The reason for the shift of the interest of regional and global powers to the Eastern Mediterranean is the data published by the United States (USA) Geological Survey. According to the aforementioned data, it is estimated that there are 1.7 billion barrels of oil and 3.5 trillion cubic meters of natural gas reserves in the sea in the Eastern Mediterranean.[1] This is a situation that will enable Greece to achieve positive gains in the field of energy. However, as it is known, Greece does not have a coast to the Eastern Mediterranean in terms of the mainland. For this reason, the theses they put forward are not legitimate.

Along with European countries such as France, Italy and Germany, it is obvious that the United States is also interested in energy reserves in the region. It can be said that the largest natural gas reserves among the Mediterranean countries are located in the ‘’Exclusive Economic Zone’’area belonging to Egypt. There are about 1.6 trillion cubic meters of natural gas in the regions called Nur and Zohr. For this reason, the Athenian administration has made arrangements in its relations with Cairo. [2]

In this context, Greece is a state that includes the Anatolian lands and Istanbul, which they call Constantinople, and which creates its foreign policy towards these so-called borders. Greece claims many islands in the Aegean, including islands that have been designated as owners under the Treaty of Lausanne. It also places troops in demilitarized areas, despite the fact that it is stated otherwise in international agreements. It can be said that Greece’s actions, which are contrary to the interests of the aggressive and neighboring states, are based on the idea of creating ‘’Greek influence’’ on the Balkan countries, which they have prepared for many years.

Moreover, Greece has not been limited to deploying armies in demilitarized areas. The country in question wants to increase the width of the area which is qualified as EEZ and which enables the formation of all kinds of maritime jurisdiction in this region from 6 miles to 12 miles. At this point, it is confronted with the ‘’United Nations (UN) Convention on the Law of the Sea’’, an international convention. Greece, which wants to determine the EEZ areas, cannot get the UN to accept this request because the Aegean Sea is an inland sea and has the status of a semi-closed sea.

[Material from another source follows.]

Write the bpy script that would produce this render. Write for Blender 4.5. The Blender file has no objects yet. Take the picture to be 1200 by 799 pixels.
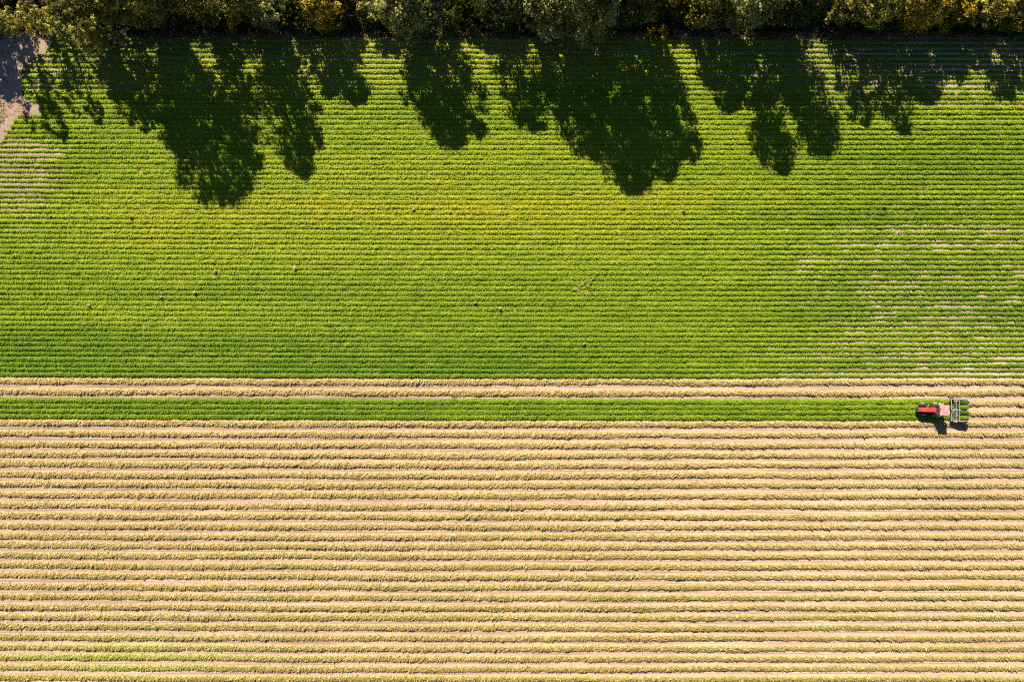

In addition to all these, Greece has unlawfully occupied various islands and islets called ‘’EGAAYDAK’’. Other problems in the Aegean and Mediterranean are the Maritime Information Area (FIR Line) and the continental shelf. Greece also wants more than its share of the law on the FIR Line and the continental shelf, arguing that military aircraft should be included in the FIR system even though civil aviation is in question.

Greece signed an EEZ agreement with Egypt on 6 August 2020 within the scope of the adoption of maritime jurisdiction areas in the Eastern Mediterranean. Under the agreement, Greece notified the UN that it is adjacent to Egypt by maritime border. Based on this, the Athens administration had to make concessions from the EEZ areas of several regions such as Rhodes and Crete, which it claimed in the past.

Within the scope of another EEZ agreement, it signed an EEZ agreement with Italy on 9 June 2020 in the Ionian Sea. There are also elements against Greece in the relationship of this EEZ agreement with the Eastern Mediterranean. Because Greece accepted that it could be a border neighbor by sea under the agreement and renounced the facts it claimed as rights in the Eastern Mediterranean. For this reason, the Athens administration was subjected to many criticisms. The number of people who see this decision against Greece is quite high. Greece’s use of geodesic maps in the agreement signed with Italy is the main reason for this situation.

As a result, Greece has not achieved significant gains in the Eastern Mediterranean despite its unfair claims and a number of ‘’cooperation’’ initiatives. It is wondered on what legal basis the recently claimed EEZ agreement between Greece and the Greek Cypriot Administration of Southern Cyprus (GCA) will be based. As it is known, the Eastern Mediterranean is a region that many states claim and border within the scope of maritime rights. For this reason, the Athens administration does not have the potential to claim rights in the Aegean and Eastern Mediterranean alone, and has not been able to establish its attitudes contrary to international law and geographical location conditions on a legal basis as seen in the EEZ agreement with Italy.

[1] “Doğu Akdeniz Sorunu: Bölgede Ne Kadar Gaz Var, Hangi Ülke Ne İstiyor?”,, BBCNEWS, (Date of Accession: 10.03.2023).

[2] “Doğu Akdeniz’de Ne Kadar Doğal Gaz Rezervi Var?”,, EuroNews, (Date of Accession: 10.03.2023).